Sonntagsblick. Bei einem Konzert in Rüti kontrollierte die Polizei mehrere Rechtsextreme. Die Mehrheit stammt aus Deutschland, darunter Kader von Blood and Honour. Die Polizei ermittelt wegen Rassismus und Aufruf zu Hass.
Angemeldet war eine Wandergruppe, gekommen sind Neonazis. Am Samstagabend vor einer Woche trafen sich im Pfadiheim in Rüti ZH Dutzende Rechtsextreme zu einem Konzert. Sie hatten die Hütte unter falschen Angaben gemietet und die Polizei übertölpelt.
Plan A der Neonazis lief schief. Eigentlich wollten sie im Schützenhaus in Kaltbrunn SG feiern. Doch nach Hinweisen der deutschen Sicherheitsbehörden verhinderte die St. Galler Polizei das Treffen. Die Neonazis aber hatten vorgesorgt. Sie wichen kurzerhand nach Rüti aus, wo sie das Pfadiheim für eine angebliche Wandergruppe reserviert hatten.
«Sieg Heil»-Rufe in Pfadihütte
Als die Polizei dort eintraf, war das Konzert bereits in vollem Gang. Tonaufnahmen von Nachbarinnen und Nachbarn lassen erahnen, was sich in der Pfadihütte abspielte. Grölende Männer, die «Sieg Heil» schreien, antisemitische Gesänge, «Juden raus»-Rufe.
Informationen des Recherchekollektivs Antifa Bern zeigen, dass zwei Bands aus Deutschland am Anlass waren: Oidoxie aus Dortmund und F.I.E.L. aus Mecklenburg-Vorpommern. Beide sind Teil des militanten Neonazi-Netzwerks Blood and Honour, beide verbreiten rassistische Texte voller Hass und Gewalt.
Auch der Grossteil der Feiernden stammte aus dem Blood-and-Honour-Umfeld. Mit dabei waren ältere Kader des Netzwerks – viele von ihnen aus Deutschland. Bisher unveröffentlichte Zahlen der Kantonspolizei Zürich belegen, dass die Mehrheit der Konzertbesucher aus dem Ausland angereist war. Insgesamt kontrollierte die Polizei in Rüti 53 Personen: 34 deutsche Staatsangehörige, 17 Schweizer sowie je eine Person aus Frankreich und Ungarn.
Dass deutsche Neonazis hierzulande feiern, ist kein Zufall. Die Szene ist international vernetzt und die Schweiz dient ihr als Rückzugsort. In schlechter Erinnerung ist das riesige Neonazi-Konzert in Unterwasser SG. In der dortigen Tennishalle trafen sich im Oktober 2016 knapp 6000 Rechtsextreme aus ganz Europa.

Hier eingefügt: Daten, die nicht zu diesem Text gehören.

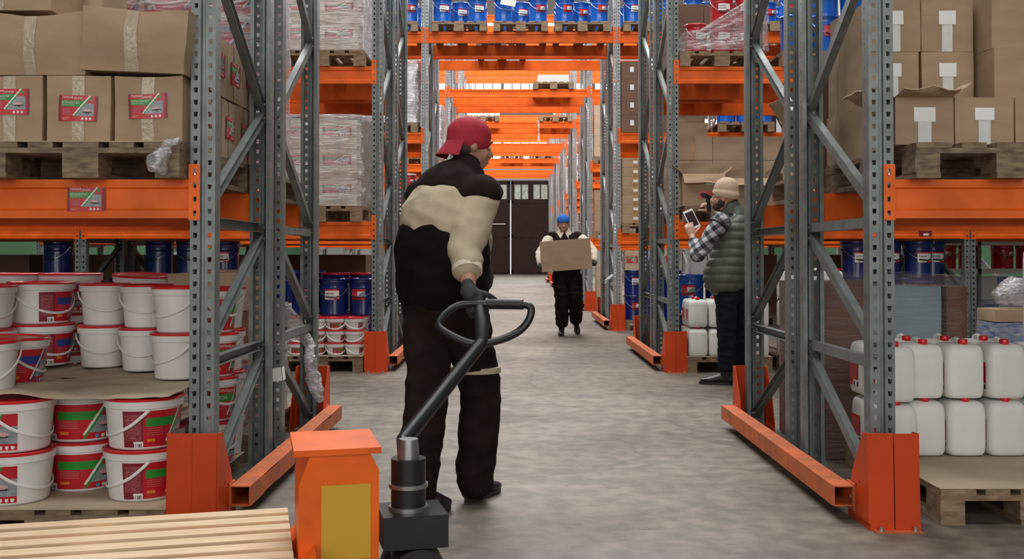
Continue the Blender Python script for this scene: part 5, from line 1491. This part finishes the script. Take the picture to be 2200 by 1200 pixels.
# level 1
zA = LV[0]; zB = LV[1]
BX = dict(m='carton_light', labels=('F',), lab_w=.27, lab_h=.085, lab_v=.62)
pallet(-1.83, Z2 - .03, zA, 'wooden pallet with wrapped cartons, lowest beam, second rack left')
pallet(-2.72, Z2 - .03, zA, 'wooden pallet left of the wrapped cartons, lowest beam, second rack left', PAL_FAR)
for l in range(3):
    for i in range(2):
        for j in range(2):
            carton(carton_kit(.362, .32, .268, 81 + (l + i) % 3, .005 + .004 * (l == 0), **BX) if j == 0 else carton_kit(.362, .32, .268, 85, .005, labels=()), -1.655 - .368 * i, Z2 + .15 + .34 * j, zA + .147 + .271 * l, 'wrapped carton with long red label, %s layer, %s from right, %s row, second rack left' % (ordw(l), ordw(i), ordw(j)), group='wrapped labelled cartons, lowest level, second rack left')
    carton(carton_kit(.40, .34, .268, 86, .005, **BX), -2.66, Z2 + .17, zA + .147 + .271 * l, 'carton with red label left of the wrapped pile, %s layer, second rack left' % ordw(l))
wrap(-2.235, -1.425, Z2 - .04, Z2 + .70, zA + .15, zA + 1.01, 'clear stretch film around labelled cartons, lowest level, second rack left', seed=12, m='film', amp=.03)
# level 2
pallet(-1.80, Z2 - .03, zB, 'wooden pallet with wrapped cartons on second level, second rack left')
for l in range(3):
    for i in range(2):
        carton(carton_kit(.362, .32, .258, 91 + (l + i) % 2, .006, **BX), -1.64 - .368 * i, Z2 + .14, zB + .147 + .262 * l, 'milky wrapped carton with red sticker, second level, %s layer, %s from right' % (ordw(l), ordw(i)), group='wrapped cartons, second level, second rack left')
        if l: pass
wrap(-2.215, -1.39, Z2 - .05, Z2 + .62, zB + .15, zB + .95, 'milky stretch film around cartons, second level, second rack left', seed=13, m='film', amp=.022)
# rear half of second rack left
pallet(-1.80, Z2 + 1.22, zA, 'wooden pallet, lowest level, rear half of second rack left', PAL_FAR)
for l in range(4):
    for i in range(2): carton(carton_kit(.36, .4, .24, 95, .003, m='carton_light', labels=(), tape=None), -1.64 - .37 * i, Z2 + 1.48, zA + .147 + .243 * l, 'pale carton behind the wrapped pile, %s layer, %s from right, second rack left' % (ordw(l), ordw(i)), group='pale cartons, rear half of second rack left')
pallet(-1.80, Z2 + 1.22, zB, 'wooden pallet, second level, rear half of second rack left', PAL_FAR)
slab_thing('wrapped_pack', -2.18, -1.42, Z2 + 1.25, Z2 + 2.1, zB + .146, zB + 1.0, 'pack_lilac', 'film wrapped pale load, second level, rear half of second rack left', 'pack', seed=96)
pallet(-1.80, Z2 + 1.22, 0, 'wooden pallet on floor, rear half of second rack left', PAL_FAR)
for i in range(2):
    for l in range(2): spawn('steel_drum', DN_W, 'navy pail on floor pallet, rear half of second rack left, %s, %s layer' % (ordw(i), ordw(l)), 'drum', (-1.60 - .3 * i, Z2 + 1.42, .1455 + .362 * l), (0, 0, .3), 'navy pails, rear half of second rack left')

# ================================================================ second rack row, right
pallet(2.02, Z2 - .12, 0, 'wooden pallet with white jerrycans behind the man, second rack right')
sheet(1.63, 2.42, Z2 - .125, Z2 + 1.06, .1455, 'cardboard sheet under the white jerrycans, second rack right', amp=.002)
for l in range(2):
    for j in range(2):
        for i in range(4):
            spawn('jerrycan', JERRY, 'white jerrycan on pallet behind the man, %s layer, %s row, %s from left' % (ordw(l), ordw(j), ordw(i)), 'jerrycan', (1.735 + .191 * i, Z2 - .01 + .21 * j, .152 + .270 * l), (0, 0, math.pi * 0), 'white jerrycans behind the man')
for i in range(3):
    for l in range(2):
        spawn('steel_drum', (DR_R, DN_R)[i % 2] if l else DN_W, 'blue pail behind white jerrycans, %s from left, %s layer, second rack right' % (ordw(i), ordw(l)), 'drum', (1.78 + .285 * i, Z2 + .60, .152 + .39 * l), (0, 0, .4 * i - .3), 'blue pails behind the man')
pallet(2.90, Z2 - .10, 0, 'wooden pallet with white jugs, second rack right')
for l in range(3):
    for i in range(4):
        spawn('jug', JUG, 'slim white jug with red label, %s layer, %s from left, second rack right' % (ordw(l), ordw(i)), 'jug', (2.58 + .15 * i, Z2 + .0, .146 + .272 * l), (0, 0, math.pi / 2), 'slim white jugs, second rack right')
for i in range(4):
    for l in range(3):
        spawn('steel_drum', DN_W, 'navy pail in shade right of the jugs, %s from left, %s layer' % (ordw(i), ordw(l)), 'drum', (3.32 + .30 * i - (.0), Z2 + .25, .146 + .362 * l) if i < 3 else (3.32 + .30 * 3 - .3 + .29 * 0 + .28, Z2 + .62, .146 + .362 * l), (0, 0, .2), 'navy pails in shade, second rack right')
pallet(3.75, Z2 - .02, 0, 'wooden pallet under navy pails, second rack right', PAL_FAR)
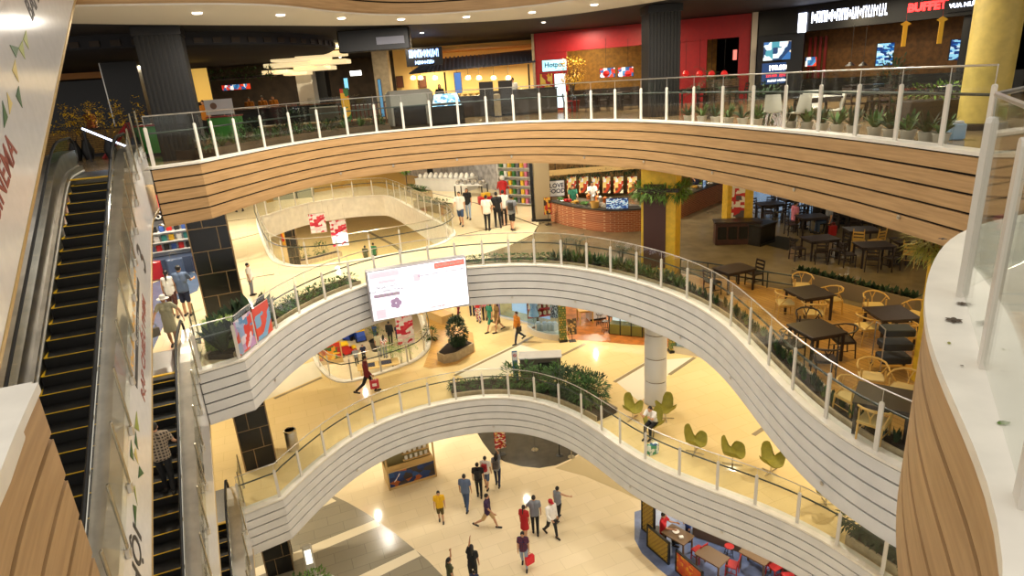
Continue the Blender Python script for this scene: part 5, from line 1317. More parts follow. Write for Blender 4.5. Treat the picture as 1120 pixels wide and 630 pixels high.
t = thing('litter_bin', 'small black bin with a blue front at the right shop corner', 'bin', P(790, 398, Z1)); MB().bb((0, 0, .35), (.3, .3, .7), .03).build('body', BLACK, t); MB().box((0, -.155, .4), (.2, .01, .3)).build('front_label', BLUEF, t)
# bed at the far right of the lowest balcony
sb = along(R1, Z1, [916, 974]); bed('bed of dark shrubs at the right end of the lowest balcony', simplify(sub_path(R1, *sb), 2), Z1, .9, .3)
ss_ = [sb[0] + k * (sb[1] - sb[0]) / 5 for k in range(6)]
for s in ss_:
    (p, a, i) = path_at(R1, s); shrub('leafy_shrub', 'dark shrub in the bed at the right end of the lowest balcony', Vector((p[0] - sin(a) * .75, p[1] + cos(a) * .75, Z1 + .22)), (.5, .45, .42), LEAFD, 230, .16, .06, 'shrub', 'shrubs at the right end of the lowest balcony')
# seen through the far opening
v = P(322, 292, Z1); column_tiled('black column standing on the first floor seen through the far opening', v + Vector((0, .4, 0)), .75, .75, 4.6, R_(15))
for (x, y, lb) in ((330, 286, 'left round shrub in the bed seen through the far opening'), (352, 280, 'right round shrub in the bed seen through the far opening')): shrub('leafy_shrub', lb, P(x, y, Z1), (.7, .6, .6), LEAF, 220, .22, .08)
bed('long bed of low plants seen through the far opening', pl([(326, 290), (345, 286), (372, 279)], Z1)[::1], Z1, .7, .35, off=-.4)
v = P(316, 268, Z1); t = screen('red poster board at the left of the far opening', 1.0, 1.5, v, R_(10), patmat('red_poster', [(200, 40, 30), (230, 170, 40), (180, 30, 30)], 4, .5), 'poster_board', 'poster')
strip([(460, 290), (430, 268), (400, 252)], Z1, .3)
# ------------------------------------------------------------------ second floor
LINE2 = mat('dark_floor_line', (96, 84, 62), .2)
for p in ([(455, 207), (520, 222), (589, 247)], [(589, 247), (584, 256), (560, 268), (527, 279)], [(245, 265), (285, 255)], [(232, 244), (281, 238)], [(232, 310), (300, 300)], [(500, 258), (560, 245)]): strip(p, Z2, .09, LINE2)
inlay([(589, 247), (586, 254), (575, 262), (560, 268), (540, 275), (527, 279), (560, 286), (640, 290), (720, 310), (770, 330), (800, 350), (830, 330), (1100, 345), (1150, 250), (1100, 200), (860, 172), (700, 168), (592, 178), (590, 215)], Z2, CONC, .008)
DK = [(744, 300), (800, 307), (878, 322), (940, 337), (1012, 352), (1030, 430), (1010, 560), (985, 512), (940, 487), (900, 460), (875, 433), (850, 405), (822, 374), (795, 345), (770, 325)]
inlay(DK, Z2, DECK, .03)
t = thing('floor_guard_rail', 'low dark double rail at the upper edge of the oak deck', 'rail', P(744, 300, Z2)); a = P(744, 302, Z2); b = P(876, 324, Z2)
for z in (.25, .55): MB().tube([(0, 0, z), b - a + Vector((0, 0, z))], .025, 8).build('rail_bar', RAILG, t, smooth=True)
for k in range(5): MB().tube([(b - a) * (k / 4), (b - a) * (k / 4) + Vector((0, 0, .58))], .02, 6).build('post', RAILG, t)
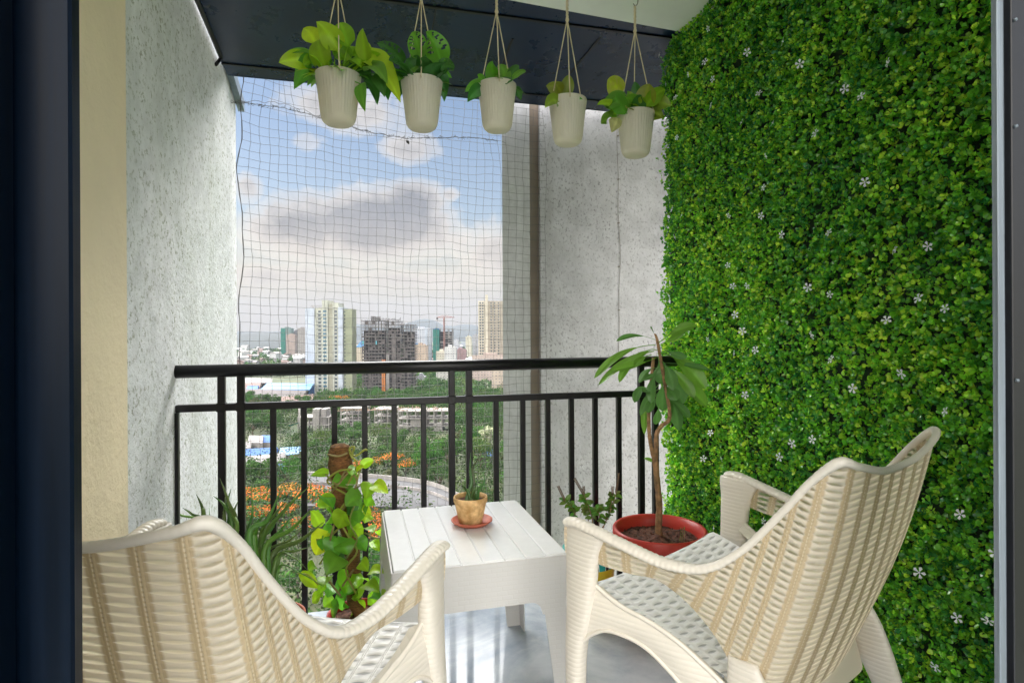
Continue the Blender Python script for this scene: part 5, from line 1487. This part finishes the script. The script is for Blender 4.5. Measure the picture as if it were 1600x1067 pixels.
# tall beige tower at the right edge of the opening
D = 720; pc = 765; k = pxm(D); t = site('apartment_tower', 'tall beige tower with many balconies next to the grey pillar', 'building', pc, D)
M_beige = M_paint('beige paint', (0.50, 0.44, 0.36)); M_beigel = M_paint('light beige paint', (0.70, 0.64, 0.52))
piece(t, pc, D, 747.5, 762, 470, 0, 16, M_beigel, 'wall'); piece(t, pc, D, 758.5, 762.5, 460.5, -1, 10, M_beigel, 'stair_tower'); piece(t, pc, D, 762, 800, 470, 1.2, 18, M_beige, 'wall')
fl = [lz(474.5 + 4.4 * i, D) for i in range(20)]
wq = win_mesh(2.0, 1.9, M_glass); window_grid(t, wq, [(x - pc) * k for x in (750.6, 754.5)], 0.0, fl); window_grid(t, win_mesh(1.6, 1.8, M_glass), [(x - pc) * k for x in (767.5, 773, 779)], 1.2, fl)
b = MB()
for z in fl: b.box((747.3 - pc) * k, -1.0, z - 1.0, (757.5 - pc) * k, 0, z - .55); b.box((763 - pc) * k, 0.3, z - .9, (800 - pc) * k, 1.2, z - .6)
b.build('balcony_slabs', M_beigel, t)
simple_tower('apartment_block', 'long low pink and cream block at the foot of the tall beige tower', 737, 800, 556, 700, (0.62, 0.50, 0.44), (0.14, 0.12, 0.12), 3.6, 3.2, 1.05)
simple_tower('apartment_block', 'small white block among the trees just below the railing line', 681, 702, 581, 640, (0.66, 0.64, 0.60), (0.14, 0.13, 0.13), 3.4, 3.2, 1.1)
simple_tower('apartment_block', 'cream low block at tree level beside the grey pillar', 768, 800, 580, 560, (0.60, 0.50, 0.40), (0.14, 0.12, 0.12), 3.2, 3.1, 1.0)
simple_tower('apartment_block', 'low grey block at the right foot of the unfinished tower', 650, 662, 588, 640, (0.35, 0.35, 0.38), (0.12, 0.12, 0.13), 3.2, 3.2, 1.0)

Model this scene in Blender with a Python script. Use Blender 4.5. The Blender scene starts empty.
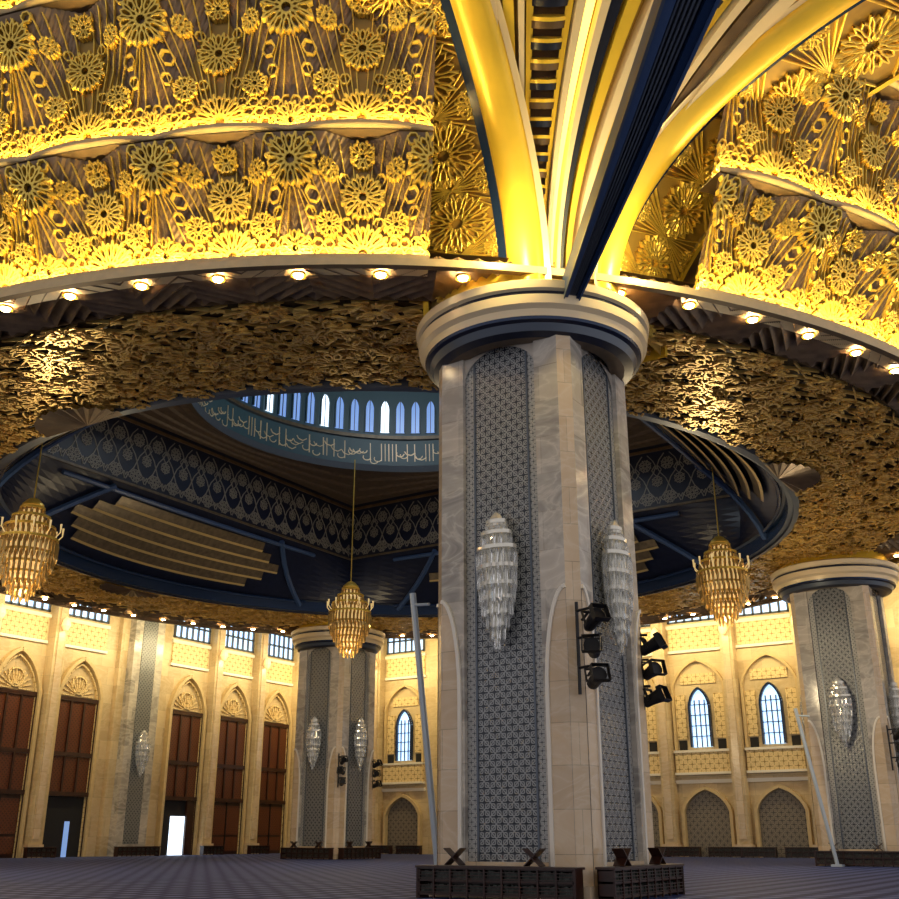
import bpy, math, random
from math import sin, cos, pi, radians, sqrt, atan2
from mathutils import Vector, Matrix
random.seed(7)
E = 1.5
sc = bpy.context.scene
col = sc.collection
try:
    sc.view_settings.view_transform = 'Standard'
    sc.view_settings.look = 'None'
except Exception:
    pass

# ------------------------------------------------------------ materials
def new_mat(name):
    m = bpy.data.materials.new(name); m.use_nodes = True
    nt = m.node_tree
    return m, nt, nt.nodes['Principled BSDF']
def simple(name, c, rough=0.5, metal=0.0, em=None, es=0.0, spec=None, noise=0.0, nscale=3.0):
    m, nt, b = new_mat(name)
    b.inputs['Base Color'].default_value = (*c, 1)
    b.inputs['Roughness'].default_value = rough
    b.inputs['Metallic'].default_value = metal
    if em:
        b.inputs['Emission Color'].default_value = (*em, 1)
        b.inputs['Emission Strength'].default_value = es
    if noise > 0:
        n = nt.nodes.new('ShaderNodeTexNoise'); n.inputs['Scale'].default_value = nscale
        n.inputs['Detail'].default_value = 5
        tc = nt.nodes.new('ShaderNodeTexCoord')
        nt.links.new(tc.outputs['Object'], n.inputs['Vector'])
        r = nt.nodes.new('ShaderNodeValToRGB')
        r.color_ramp.elements[0].position = 0.3; r.color_ramp.elements[1].position = 0.7
        r.color_ramp.elements[0].color = (*[max(0, x*(1-noise)) for x in c], 1)
        r.color_ramp.elements[1].color = (*[min(1, x*(1+noise)) for x in c], 1)
        nt.links.new(n.outputs['Fac'], r.inputs['Fac'])
        nt.links.new(r.outputs['Color'], b.inputs['Base Color'])
    return m
def mnode(nt, op, a, b=None, c=None):
    n = nt.nodes.new('ShaderNodeMath'); n.operation = op
    for i, v in enumerate((a, b, c)):
        if v is None: continue
        if isinstance(v, (int, float)): n.inputs[i].default_value = v
        else: nt.links.new(v, n.inputs[i])
    return n.outputs[0]
def pq(nt):
    """coordinate pair: p = x+y (runs along any axis aligned wall), q = z"""
    tc = nt.nodes.new('ShaderNodeTexCoord')
    s = nt.nodes.new('ShaderNodeSeparateXYZ')
    nt.links.new(tc.outputs['Object'], s.inputs[0])
    return mnode(nt, 'ADD', s.outputs[0], s.outputs[1]), s.outputs[2], tc
def ramp(nt, fac, stops, const=False):
    r = nt.nodes.new('ShaderNodeValToRGB')
    if const: r.color_ramp.interpolation = 'CONSTANT'
    els = r.color_ramp.elements
    while len(els) < len(stops): els.new(0.5)
    for e, (p, c) in zip(els, stops):
        e.position = p; e.color = (*c, 1)
    nt.links.new(fac, r.inputs['Fac'])
    return r.outputs['Color']
def lattice(name, k, dark, light, thr=0.25, rough=0.4, metal=0.0, bump=0.3):
    m, nt, b = new_mat(name)
    p, q, tc = pq(nt)
    pk = mnode(nt, 'MULTIPLY', p, k); qk = mnode(nt, 'MULTIPLY', q, k)
    a1 = mnode(nt, 'ABSOLUTE', mnode(nt, 'SINE', mnode(nt, 'ADD', pk, qk)))
    a2 = mnode(nt, 'ABSOLUTE', mnode(nt, 'SINE', mnode(nt, 'SUBTRACT', pk, qk)))
    c1 = mnode(nt, 'ABSOLUTE', mnode(nt, 'SINE', mnode(nt, 'MULTIPLY', pk, 2)))
    c2 = mnode(nt, 'ABSOLUTE', mnode(nt, 'SINE', mnode(nt, 'MULTIPLY', qk, 2)))
    d = mnode(nt, 'MINIMUM', a1, a2)
    e = mnode(nt, 'MULTIPLY', c1, c2)
    f = mnode(nt, 'MINIMUM', d, mnode(nt, 'ABSOLUTE', mnode(nt, 'SUBTRACT', e, 0.5)))
    colr = ramp(nt, f, [(0.0, light), (thr, light), (thr+0.12, dark)])
    nt.links.new(colr, b.inputs['Base Color'])
    b.inputs['Roughness'].default_value = rough; b.inputs['Metallic'].default_value = metal
    bp = nt.nodes.new('ShaderNodeBump'); bp.inputs['Strength'].default_value = bump
    bp.invert = True; bp.inputs['Distance'].default_value = 0.05
    nt.links.new(f, bp.inputs['Height']); nt.links.new(bp.outputs[0], b.inputs['Normal'])
    return m
def marble(name, c1, c2, vein, bw=2.2, bh=1.1, rough=0.22, va=0.4):
    m, nt, b = new_mat(name)
    p, q, tc = pq(nt)
    cb = nt.nodes.new('ShaderNodeCombineXYZ')
    nt.links.new(p, cb.inputs[0]); nt.links.new(q, cb.inputs[1])
    br = nt.nodes.new('ShaderNodeTexBrick'); nt.links.new(cb.outputs[0], br.inputs['Vector'])
    br.inputs['Scale'].default_value = 1; br.inputs['Brick Width'].default_value = bw
    br.inputs['Row Height'].default_value = bh; br.inputs['Mortar Size'].default_value = 0.012
    br.inputs['Color1'].default_value = (*c1, 1); br.inputs['Color2'].default_value = (*c2, 1)
    br.inputs['Mortar'].default_value = (*[x*0.6 for x in c1], 1)
    n = nt.nodes.new('ShaderNodeTexNoise'); n.inputs['Scale'].default_value = 0.5
    n.inputs['Detail'].default_value = 9; n.inputs['Distortion'].default_value = 1.5
    mp = nt.nodes.new('ShaderNodeMapping'); mp.inputs['Rotation'].default_value = (0.4, 0.5, 0.6)
    mp.inputs['Scale'].default_value = (1, 1, 2.2)
    nt.links.new(tc.outputs['Object'], mp.inputs['Vector']); nt.links.new(mp.outputs[0], n.inputs['Vector'])
    v = mnode(nt, 'ABSOLUTE', mnode(nt, 'SUBTRACT', n.outputs['Fac'], 0.5))
    vf = ramp(nt, v, [(0.0, (1, 1, 1)), (0.03, (0.5,)*3), (0.14, (0, 0, 0))])
    mx = nt.nodes.new('ShaderNodeMixRGB')
    nt.links.new(mnode(nt, 'MULTIPLY', vf, va), mx.inputs[0]); nt.links.new(br.outputs['Color'], mx.inputs[1])
    mx.inputs[2].default_value = (*vein, 1)
    nt.links.new(mx.outputs[0], b.inputs['Base Color'])
    b.inputs['Roughness'].default_value = rough
    return m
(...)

Den Mietvertrag für die Halle hatte ein deutscher Neonazi unterschrieben. Sein damaliger Wohnort: Rüti ZH. 2019 fanden Ermittler in seiner Wohnung ein Sturmgewehr, eine Maschinenpistole und 2000 Patronen. Er wurde des Landes verwiesen.
Lasche Schweizer Gesetze
In Deutschland ist Blood and Honour verboten. Genauso wie der Hitlergruss und Nazi-Symbole. Die Schweizer Gesetze sind lascher. Hierzulande existiert weder ein Verbot von rechtsextremen Gruppierungen noch von einschlägigen Symbolen. Sogar der Hitlergruss ist je nach Situation erlaubt. Verboten ist er nur, wenn der Absender damit offen für den Nationalsozialismus wirbt und andere für die Ideologie gewinnen möchte. Wer mit dem Gruss bloss seine Gesinnung kundtut, bleibt ungestraft. So hat es das Bundesgericht entschieden.
Hat die Polizei die Rechtsextremen deshalb gewähren lassen? Klar ist: Das Konzert hat ein juristisches Nachspiel. Gegenüber SonntagsBlick bestätigt Florian Frei, Sprecher der Kantonspolizei Zürich, dass Ermittlungen laufen. «Auch der Tatbestand der Diskriminierung und des Aufrufs zu Hass wird abgeklärt.»
Tatsächlich dürften einige Konzert- besucher gegen die Rassismus-Strafnorm verstossen haben. Alma Wiecken, Geschäftsführerin der Eidgenössischen Kommission gegen Rassismus, sagt: «Die Parole ‹Juden raus› verstösst grundsätzlich gegen die Rassismus-Strafnorm, wenn sie öffentlich geäussert wird. Damit wird eine Bevölkerungsgruppe herabgesetzt und diskriminiert.» Weniger klar sei der Fall hingegen bei der Parole «Ausländer raus».